TCD #88: Deprecate eBTC Product and Discontinue UIs for eBTC and Legacy Vaults after June 30th

Background

State of eBTC

After more than a year since launch and with just $3.7M of incentivized user collateral held by the protocol, it is clear that eBTC has failed to achieve product-market fit.

The primary reason for that, I believe, is that the market for overcollateralized BTC minting doesn’t exist (see: eBTC Lending Market ).

I also believe that, due to fundamental reasons, this market is unlikely to exist in the future, which makes further investment into eBTC development and maintenance unlikely to yield a return for the DAO.

When it comes to deprecating products, the DAO has a vault discontinuation policy that was approved by the Community Council back in 2022, which can loosely be applied here, together with some costs and benefits analysis.

The policy states that unprofitable vaults or vaults with annual profit below $50k should be discontinued.

In the case of eBTC, it is deep in the negative territory.

Before discontinuing the minting incentives, the DAO used to spend close to $5 of minting and liquidity incentives per $1 of revenue, which can be considered as the normal cost-efficiency ratio to expect from the protocol when growing or maintaining TVL.
Currently, it still spends 2:1 on Curve liquidity, while also locking a significant amount of Treasury assets in the protocol CDP and to support liquidity on Uniswap.

Even in the stable state, where just the protocol revenue is directed towards liquidity, it’s still a net neutral product before maintenance costs, which are quite significant for eBTC.

According to the Association’s estimates for Q2, its maintenance costs for running eBTC and other DAO-related items it managed were approaching $2M per year.

While a lot of it can be attributed to the Association’s overhead, it is clear that this state of affairs is not sustainable.

Even if that amount can be reduced by 75%, it is still a bad investment for the DAO, because the chances for eBTC to grow or become sufficiently profitable in the stable state would be minimal.
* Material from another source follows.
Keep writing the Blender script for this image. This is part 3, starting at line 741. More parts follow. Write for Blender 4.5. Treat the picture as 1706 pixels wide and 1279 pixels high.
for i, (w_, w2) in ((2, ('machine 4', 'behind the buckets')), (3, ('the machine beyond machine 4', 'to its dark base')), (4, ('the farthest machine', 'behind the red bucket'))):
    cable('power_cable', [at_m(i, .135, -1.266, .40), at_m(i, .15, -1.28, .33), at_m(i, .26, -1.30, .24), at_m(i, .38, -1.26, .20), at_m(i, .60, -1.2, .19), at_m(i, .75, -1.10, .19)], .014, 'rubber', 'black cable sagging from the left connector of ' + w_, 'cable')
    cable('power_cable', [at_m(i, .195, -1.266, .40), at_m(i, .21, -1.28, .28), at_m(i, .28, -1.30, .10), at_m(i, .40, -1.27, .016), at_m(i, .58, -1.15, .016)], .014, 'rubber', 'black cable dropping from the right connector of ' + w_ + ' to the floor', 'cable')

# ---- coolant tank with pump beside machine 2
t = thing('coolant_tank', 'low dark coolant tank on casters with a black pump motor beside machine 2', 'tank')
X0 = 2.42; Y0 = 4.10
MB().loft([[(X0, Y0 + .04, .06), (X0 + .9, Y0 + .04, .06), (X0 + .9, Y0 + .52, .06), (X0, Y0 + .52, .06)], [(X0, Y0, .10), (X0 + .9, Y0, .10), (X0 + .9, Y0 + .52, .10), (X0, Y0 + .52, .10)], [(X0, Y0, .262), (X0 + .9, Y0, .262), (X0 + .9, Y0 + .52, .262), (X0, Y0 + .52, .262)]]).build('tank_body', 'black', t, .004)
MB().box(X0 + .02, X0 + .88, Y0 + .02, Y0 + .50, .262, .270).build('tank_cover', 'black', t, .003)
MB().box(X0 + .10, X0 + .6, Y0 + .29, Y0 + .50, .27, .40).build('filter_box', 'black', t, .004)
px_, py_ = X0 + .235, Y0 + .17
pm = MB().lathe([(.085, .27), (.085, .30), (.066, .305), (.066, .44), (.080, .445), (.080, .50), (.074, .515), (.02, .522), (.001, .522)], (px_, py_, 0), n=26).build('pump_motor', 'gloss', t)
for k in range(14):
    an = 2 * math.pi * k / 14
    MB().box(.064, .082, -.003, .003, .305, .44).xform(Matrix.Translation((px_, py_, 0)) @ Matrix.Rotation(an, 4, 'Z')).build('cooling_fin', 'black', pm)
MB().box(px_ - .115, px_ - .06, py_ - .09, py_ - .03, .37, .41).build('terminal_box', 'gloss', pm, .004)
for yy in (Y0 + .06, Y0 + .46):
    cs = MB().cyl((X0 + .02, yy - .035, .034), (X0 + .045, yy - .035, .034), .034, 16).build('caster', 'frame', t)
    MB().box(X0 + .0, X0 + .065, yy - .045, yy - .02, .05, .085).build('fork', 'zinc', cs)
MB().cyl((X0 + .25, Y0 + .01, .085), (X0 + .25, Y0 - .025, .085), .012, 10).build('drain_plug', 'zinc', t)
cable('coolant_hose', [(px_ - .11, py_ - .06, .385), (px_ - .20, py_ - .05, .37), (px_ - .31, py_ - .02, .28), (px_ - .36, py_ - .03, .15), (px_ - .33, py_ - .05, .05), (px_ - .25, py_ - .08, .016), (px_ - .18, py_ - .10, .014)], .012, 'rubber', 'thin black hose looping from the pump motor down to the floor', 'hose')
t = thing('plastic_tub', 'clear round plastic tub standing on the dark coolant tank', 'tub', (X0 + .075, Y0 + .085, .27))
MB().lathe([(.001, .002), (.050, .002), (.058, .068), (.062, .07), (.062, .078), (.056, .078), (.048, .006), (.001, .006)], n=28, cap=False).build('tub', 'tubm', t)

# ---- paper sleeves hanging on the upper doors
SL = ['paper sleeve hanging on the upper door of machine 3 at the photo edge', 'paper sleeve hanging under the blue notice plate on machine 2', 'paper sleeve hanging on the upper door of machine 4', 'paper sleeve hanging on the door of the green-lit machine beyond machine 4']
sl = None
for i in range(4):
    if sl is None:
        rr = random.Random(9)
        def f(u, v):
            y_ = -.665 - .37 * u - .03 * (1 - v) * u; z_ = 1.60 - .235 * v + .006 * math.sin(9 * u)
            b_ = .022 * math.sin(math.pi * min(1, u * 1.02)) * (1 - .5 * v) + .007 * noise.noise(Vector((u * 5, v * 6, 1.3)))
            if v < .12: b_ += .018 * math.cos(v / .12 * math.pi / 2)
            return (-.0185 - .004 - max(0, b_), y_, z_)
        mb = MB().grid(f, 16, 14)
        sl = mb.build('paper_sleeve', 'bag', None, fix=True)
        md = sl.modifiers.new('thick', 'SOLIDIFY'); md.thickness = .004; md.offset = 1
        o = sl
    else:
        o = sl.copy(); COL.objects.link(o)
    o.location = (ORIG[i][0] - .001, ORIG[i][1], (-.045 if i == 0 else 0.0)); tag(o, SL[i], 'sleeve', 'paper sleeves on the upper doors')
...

The Transition Away from the Association

The direction the Treasury Council has taken with TCD 85 and subsequent transition efforts is to drastically reduce maintenance costs and focus spending on developing the new product with a much leaner approach.

Within that approach, keeping the legacy products up & running is hardly advisable, because not only does that imply significantly larger overhead related to security monitoring, it also takes away from the limited developer capacity we have to build the new product.

Overall, fully transitioning eBTC and legacy vaults away from the Association introduces risk, requires significant effort, and the returns are expected to be negative.

Thus, there is little argument to be had to do it - and we should try to keep the maintenance efforts of operating these products to a minimum.

Implementation

The way that minimal maintenance state looks like is still pending technical details with the Association, but the general idea is to:

  • Announce to the community that eBTC is being deprecated, and that the DAO will stop providing official UIs to eBTC and legacy vaults after June 30th.
  • Make sure that there is enough liquidity available for eBTC users to exit their positions close to peg.
  • After June 30th:
    • Keep the vital eBTC infrastructure (e.g. oracles) on.
    • Stop providing all incentives
    • Provide instructions for users how to exit their positions via alternative ways to interact with smart contracts (e.g. Etherscan).
    • Keep providing support via badger.com to users who haven’t managed to exit their positions.

The goal with the approach is to minimize disruptions to users as much as possible, while considering the limitation of the UI deprecation after June 30th.

As both eBTC and the legacy vaults are smart contracts that exist on blockchains, users will keep having the opportunity to interact with them and withdraw their funds - and the difference between interacting with the UI and interacting with the smart contracts directly through Etherscan is not that significant, provided a clear instruction is available and support is given upon request.